Is it real or is it…

After all, perfection is not real. It is an illusion. From my observation, a desire for control can masquerade as perfectionism. Or a need for safety, a fear of looking foolish, being wrong, being rejected or ridiculed. Ultimately, it’s unattainable.

Perfectionism is that thing that can creep up on you in all aspects of life and become a way to avoid doing what you’re here to do. If I can’t do it perfectly, if I can’t be an expert, then I may as well not do it at all.

Applied to yourselves it can hamper goal attainment. It can lead to unhappiness, dissatisfaction and a breakdown of relationships. It’s like trying to get a perfect point on a pencil and sharpening it down to a nub. When does something go from a masterpiece to ruin? From beauty to wreck?

When it is expected of others, perhaps in work scenarios, it manifests as criticism, micromanaging and the inability to be a productive, contributing team member or partner.

And sometimes, perfectionism is just a habit of thought. You don’t even realize you’re striving for it. It has become your normal.

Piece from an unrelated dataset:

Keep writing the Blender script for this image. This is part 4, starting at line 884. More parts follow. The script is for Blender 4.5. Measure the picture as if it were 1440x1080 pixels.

In the end it would be so much more productive to shift your attention to excellence through continuous improvement.

Excellence

When you are striving for excellence, you are doing your best all the while knowing that you can continue to improve. You are stretching yourself, refining your skills, learning from others, collaborating for a shared goal.

Excellence is knowing when a thing is “good enough”. And speaking of “good enough”, is that an acceptable goal?  You’ve heard of the s*&%ty first draft. I say yes! Yes, it is a “perfect” place to pause and decide whether you’re done  (for now) or to continue.

And, by the way, switching from perfection to excellence through continuous improvement is not a lowering of standards. It is a way to continue moving forward. And the irony is that “good enough” for a perfectionist is most likely head and shoulders above the standards for a non-perfectionist. The issue is knowing when to be done. And in the end, as Scott Allen said, “Done is better than perfect.”

Consider this:

  1. Excellence through continuous improvement allows for creative detours. It allows for observation, curiosity, experimentation. Perfection puts on blinders.
  2. Excellence through continuous improvement is conducive to collaboration. Perfection is a one-person show.
  3. Excellence through continuous improvement is fluid, a series of points along a continuum. Perfection is rigid.
  4. Excellence through continuous improvement is a process. It is creative. On the other hand, perfection can set you up for disappointment and rob you of the joy of discovery. Think about how so many inventions have been built on the work of someone who went before. They don’t come to us out of thin air. They are often improvements on someone else’s work or come from an observation that sparks an idea. Steam engines existed but James Watt took it to another level. Someone didn’t set out to invent the microwave oven. The waves were there. It was “invented” when Percy Spencer’s chocolate bar melted.

Whether in life or business, whether in ourselves or in what we create, the struggle for perfection can be debilitating. Too often the perfectionist is paralyzed, the dream of perfection becomes a hindrance. It prevents you from shining because your work is kept under wraps until it is “perfect.”

Make a different choice. Be excellent, not perfect.